É por isso que todos os ônibus, caminhões, tuc-tucs e veículos variados trazem escrito “Horn Please” na traseira; afinal, se você não avisar que está vindo, como é que eles vão saber?

Em prol da comunidade internacional, a Índia fez algumas concessões às noções ocidentais de deslocamento automotor, mas está claro que, como todas as concessões feitas ao arrepio da alma nacional, essas também não pegaram. Mão e contramão é um estrangeirismo extremamente mal assimilado. A idéia de faixas para pedestras chega a ser ridícula, já que parte ponderável dos pedestres têm quatro patas e não está nem aí para essas bobagens. O mesmo vale para os semáforos.

Os capacetes para motociclistas são obrigatórios, com algumas excessões. Caronas não usam, mesmo porque enfileirar quatro capacetes um atrás do outro na mesma moto é difícil. Sikhs não usam porque é impossível pôr o capacete por cima do turbante. E mulheres também não, porque depois de gastar horas arrumando o cabelo faz algum sentido estragar tudo com aquela droga?

Graças ao senso estético e à indignação de milhares de indianas, entre elas a ministra para assuntos femininos, a dispensa do capacete para mulheres virou lei; e estamos conversadas.
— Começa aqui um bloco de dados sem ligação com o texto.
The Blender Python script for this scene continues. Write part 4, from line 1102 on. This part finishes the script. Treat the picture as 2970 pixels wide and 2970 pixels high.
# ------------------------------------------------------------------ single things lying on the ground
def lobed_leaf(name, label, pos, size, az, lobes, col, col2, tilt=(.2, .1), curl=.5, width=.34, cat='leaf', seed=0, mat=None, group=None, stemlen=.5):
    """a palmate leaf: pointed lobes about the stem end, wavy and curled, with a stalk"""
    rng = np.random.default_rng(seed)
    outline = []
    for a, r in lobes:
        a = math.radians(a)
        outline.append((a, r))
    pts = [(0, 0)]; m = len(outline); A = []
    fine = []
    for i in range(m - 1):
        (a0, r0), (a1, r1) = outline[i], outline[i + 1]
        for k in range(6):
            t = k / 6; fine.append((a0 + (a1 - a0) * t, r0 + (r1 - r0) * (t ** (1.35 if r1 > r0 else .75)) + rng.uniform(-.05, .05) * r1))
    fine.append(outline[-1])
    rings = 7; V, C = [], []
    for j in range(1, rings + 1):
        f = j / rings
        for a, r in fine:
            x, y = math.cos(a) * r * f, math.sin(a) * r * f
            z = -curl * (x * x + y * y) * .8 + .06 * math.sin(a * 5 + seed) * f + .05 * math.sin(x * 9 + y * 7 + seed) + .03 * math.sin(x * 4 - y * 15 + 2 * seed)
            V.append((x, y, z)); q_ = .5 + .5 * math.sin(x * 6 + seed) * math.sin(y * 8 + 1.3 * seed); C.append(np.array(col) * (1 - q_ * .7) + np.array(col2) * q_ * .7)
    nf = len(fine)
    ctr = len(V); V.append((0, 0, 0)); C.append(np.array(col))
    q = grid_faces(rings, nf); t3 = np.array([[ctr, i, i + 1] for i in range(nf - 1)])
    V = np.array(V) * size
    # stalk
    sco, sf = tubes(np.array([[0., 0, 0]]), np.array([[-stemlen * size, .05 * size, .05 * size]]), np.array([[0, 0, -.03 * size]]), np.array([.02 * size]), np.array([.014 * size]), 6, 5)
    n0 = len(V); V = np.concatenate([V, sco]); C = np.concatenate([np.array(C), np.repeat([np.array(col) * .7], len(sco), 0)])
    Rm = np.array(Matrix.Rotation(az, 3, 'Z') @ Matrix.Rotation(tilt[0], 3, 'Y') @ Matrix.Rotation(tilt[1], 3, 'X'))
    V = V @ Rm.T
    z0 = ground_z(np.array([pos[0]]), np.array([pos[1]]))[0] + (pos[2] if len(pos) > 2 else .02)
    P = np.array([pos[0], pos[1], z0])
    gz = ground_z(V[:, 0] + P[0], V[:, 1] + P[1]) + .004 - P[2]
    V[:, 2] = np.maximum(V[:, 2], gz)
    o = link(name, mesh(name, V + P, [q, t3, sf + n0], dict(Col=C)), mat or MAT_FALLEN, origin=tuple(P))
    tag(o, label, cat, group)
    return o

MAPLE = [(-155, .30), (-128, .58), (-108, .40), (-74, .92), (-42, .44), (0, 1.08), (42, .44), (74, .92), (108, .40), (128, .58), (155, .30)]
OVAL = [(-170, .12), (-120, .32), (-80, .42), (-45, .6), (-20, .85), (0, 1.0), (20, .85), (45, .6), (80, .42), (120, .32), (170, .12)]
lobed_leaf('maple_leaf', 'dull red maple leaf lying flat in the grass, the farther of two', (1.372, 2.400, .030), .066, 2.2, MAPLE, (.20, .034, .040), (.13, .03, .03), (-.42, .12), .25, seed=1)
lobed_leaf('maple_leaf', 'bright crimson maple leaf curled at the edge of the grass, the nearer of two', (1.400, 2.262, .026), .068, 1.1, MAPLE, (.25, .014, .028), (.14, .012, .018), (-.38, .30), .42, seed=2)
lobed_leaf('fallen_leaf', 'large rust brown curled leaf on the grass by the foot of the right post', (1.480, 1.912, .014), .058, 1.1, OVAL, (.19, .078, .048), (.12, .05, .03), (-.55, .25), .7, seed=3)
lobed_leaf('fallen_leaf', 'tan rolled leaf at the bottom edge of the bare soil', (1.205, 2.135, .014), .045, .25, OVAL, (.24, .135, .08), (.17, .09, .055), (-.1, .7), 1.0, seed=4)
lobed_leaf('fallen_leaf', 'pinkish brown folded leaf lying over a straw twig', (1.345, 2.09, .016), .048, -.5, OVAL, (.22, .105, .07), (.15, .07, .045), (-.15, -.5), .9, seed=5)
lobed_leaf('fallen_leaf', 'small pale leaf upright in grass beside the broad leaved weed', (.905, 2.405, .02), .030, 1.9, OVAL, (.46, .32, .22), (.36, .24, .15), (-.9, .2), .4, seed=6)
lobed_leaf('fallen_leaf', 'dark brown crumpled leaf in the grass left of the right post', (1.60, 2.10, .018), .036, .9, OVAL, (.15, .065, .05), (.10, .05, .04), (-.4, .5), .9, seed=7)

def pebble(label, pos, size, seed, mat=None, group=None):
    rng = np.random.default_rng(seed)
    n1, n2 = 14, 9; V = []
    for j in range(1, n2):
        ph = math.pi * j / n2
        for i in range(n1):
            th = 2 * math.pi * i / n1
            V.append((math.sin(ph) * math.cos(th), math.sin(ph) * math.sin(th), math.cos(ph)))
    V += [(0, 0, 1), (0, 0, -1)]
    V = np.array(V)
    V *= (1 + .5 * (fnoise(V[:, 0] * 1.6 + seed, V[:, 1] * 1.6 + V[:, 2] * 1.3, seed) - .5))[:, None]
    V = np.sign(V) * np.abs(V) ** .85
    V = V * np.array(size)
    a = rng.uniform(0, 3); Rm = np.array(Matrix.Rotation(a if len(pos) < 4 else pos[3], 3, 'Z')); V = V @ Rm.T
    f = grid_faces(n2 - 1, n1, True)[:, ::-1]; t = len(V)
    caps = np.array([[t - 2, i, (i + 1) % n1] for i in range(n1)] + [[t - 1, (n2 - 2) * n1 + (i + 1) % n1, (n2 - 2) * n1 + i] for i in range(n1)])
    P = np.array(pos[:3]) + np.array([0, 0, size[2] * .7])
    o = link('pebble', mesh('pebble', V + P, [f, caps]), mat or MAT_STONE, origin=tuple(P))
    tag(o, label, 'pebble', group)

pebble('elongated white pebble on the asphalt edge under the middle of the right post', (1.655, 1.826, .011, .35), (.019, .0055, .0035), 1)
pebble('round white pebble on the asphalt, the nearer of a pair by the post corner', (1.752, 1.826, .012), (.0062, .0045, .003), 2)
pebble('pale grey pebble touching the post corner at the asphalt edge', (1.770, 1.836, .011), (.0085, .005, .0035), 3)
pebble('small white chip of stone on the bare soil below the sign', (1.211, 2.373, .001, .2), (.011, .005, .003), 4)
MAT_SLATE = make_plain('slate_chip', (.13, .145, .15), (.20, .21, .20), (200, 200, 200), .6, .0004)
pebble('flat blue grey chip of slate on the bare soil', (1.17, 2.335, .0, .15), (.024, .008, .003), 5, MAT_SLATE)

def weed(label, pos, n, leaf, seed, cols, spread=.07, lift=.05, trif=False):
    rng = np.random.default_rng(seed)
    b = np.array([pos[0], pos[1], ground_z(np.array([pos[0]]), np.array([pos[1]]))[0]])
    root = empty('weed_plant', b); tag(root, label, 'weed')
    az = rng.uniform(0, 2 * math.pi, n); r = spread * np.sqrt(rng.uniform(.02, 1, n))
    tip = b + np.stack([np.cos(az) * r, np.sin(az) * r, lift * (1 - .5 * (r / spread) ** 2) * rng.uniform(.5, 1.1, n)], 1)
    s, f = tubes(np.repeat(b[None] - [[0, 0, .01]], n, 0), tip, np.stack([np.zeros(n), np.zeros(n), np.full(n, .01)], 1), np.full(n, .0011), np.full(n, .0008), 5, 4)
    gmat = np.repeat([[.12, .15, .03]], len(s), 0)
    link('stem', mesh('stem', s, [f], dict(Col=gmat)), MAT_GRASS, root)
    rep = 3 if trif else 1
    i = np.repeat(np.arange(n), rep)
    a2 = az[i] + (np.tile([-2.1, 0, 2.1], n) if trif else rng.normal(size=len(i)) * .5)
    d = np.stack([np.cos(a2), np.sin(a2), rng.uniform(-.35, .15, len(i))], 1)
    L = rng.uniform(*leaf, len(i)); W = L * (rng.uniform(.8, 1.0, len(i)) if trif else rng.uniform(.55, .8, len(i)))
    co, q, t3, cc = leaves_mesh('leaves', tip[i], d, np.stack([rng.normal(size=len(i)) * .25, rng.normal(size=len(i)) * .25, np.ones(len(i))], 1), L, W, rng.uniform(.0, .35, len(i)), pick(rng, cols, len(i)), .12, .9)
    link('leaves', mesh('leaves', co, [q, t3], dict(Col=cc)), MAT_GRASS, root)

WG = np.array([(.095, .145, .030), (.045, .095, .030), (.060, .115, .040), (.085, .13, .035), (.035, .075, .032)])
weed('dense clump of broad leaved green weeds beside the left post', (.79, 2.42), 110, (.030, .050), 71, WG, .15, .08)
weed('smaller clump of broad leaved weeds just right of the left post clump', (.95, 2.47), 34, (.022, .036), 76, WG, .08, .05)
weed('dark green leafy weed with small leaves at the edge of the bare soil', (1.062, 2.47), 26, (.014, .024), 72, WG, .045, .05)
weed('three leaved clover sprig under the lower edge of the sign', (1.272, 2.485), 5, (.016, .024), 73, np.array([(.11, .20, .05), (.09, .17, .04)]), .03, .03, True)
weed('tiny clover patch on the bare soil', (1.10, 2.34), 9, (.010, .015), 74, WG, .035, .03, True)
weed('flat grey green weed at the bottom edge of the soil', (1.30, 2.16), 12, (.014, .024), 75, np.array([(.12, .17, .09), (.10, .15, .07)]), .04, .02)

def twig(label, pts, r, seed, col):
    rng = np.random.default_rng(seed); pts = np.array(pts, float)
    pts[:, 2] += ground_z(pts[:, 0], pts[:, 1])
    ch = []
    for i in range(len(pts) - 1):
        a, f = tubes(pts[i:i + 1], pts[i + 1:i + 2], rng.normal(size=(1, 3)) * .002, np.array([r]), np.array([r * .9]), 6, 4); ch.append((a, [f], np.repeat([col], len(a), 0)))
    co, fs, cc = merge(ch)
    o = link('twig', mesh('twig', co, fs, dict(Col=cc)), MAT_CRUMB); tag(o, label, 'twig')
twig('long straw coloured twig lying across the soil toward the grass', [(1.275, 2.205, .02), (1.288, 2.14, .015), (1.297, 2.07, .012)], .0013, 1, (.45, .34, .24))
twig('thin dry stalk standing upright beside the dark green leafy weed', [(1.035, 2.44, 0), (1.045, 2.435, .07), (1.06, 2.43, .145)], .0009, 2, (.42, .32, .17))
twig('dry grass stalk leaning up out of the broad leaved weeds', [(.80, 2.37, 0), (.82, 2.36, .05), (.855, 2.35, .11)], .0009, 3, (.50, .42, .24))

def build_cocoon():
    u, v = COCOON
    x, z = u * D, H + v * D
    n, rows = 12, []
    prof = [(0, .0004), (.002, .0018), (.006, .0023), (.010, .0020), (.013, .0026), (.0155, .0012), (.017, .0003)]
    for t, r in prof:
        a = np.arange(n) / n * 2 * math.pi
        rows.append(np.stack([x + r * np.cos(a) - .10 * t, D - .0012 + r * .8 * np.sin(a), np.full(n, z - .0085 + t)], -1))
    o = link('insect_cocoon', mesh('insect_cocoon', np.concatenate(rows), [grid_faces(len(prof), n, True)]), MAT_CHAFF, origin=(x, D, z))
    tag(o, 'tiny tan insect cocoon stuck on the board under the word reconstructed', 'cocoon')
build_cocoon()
O trânsito indiano é, a despeito das aparências, um balé de alta sofisticação, que leva em conta não só veículos e pedestres, mas vacas, camelos, carros de boi, charretes, tratores, burricos, bicletas, motos, cachorros, cabras, carneiros, búfalos, macacos, porcos, galinhas e o que mais resolva utilizar a via.

Estou encantada com as nuances que este país inventou para uma atividade tão sem graça, e espero chegar ao fim da viagem tendo dominado, pelo menos, a arte de atravessar a rua sozinha.

Por enquanto tudo o que eu faço é parar estatelada no meio da confusão, mugindo bem alto. Se eles acreditarem que sou uma vaca, estou salva.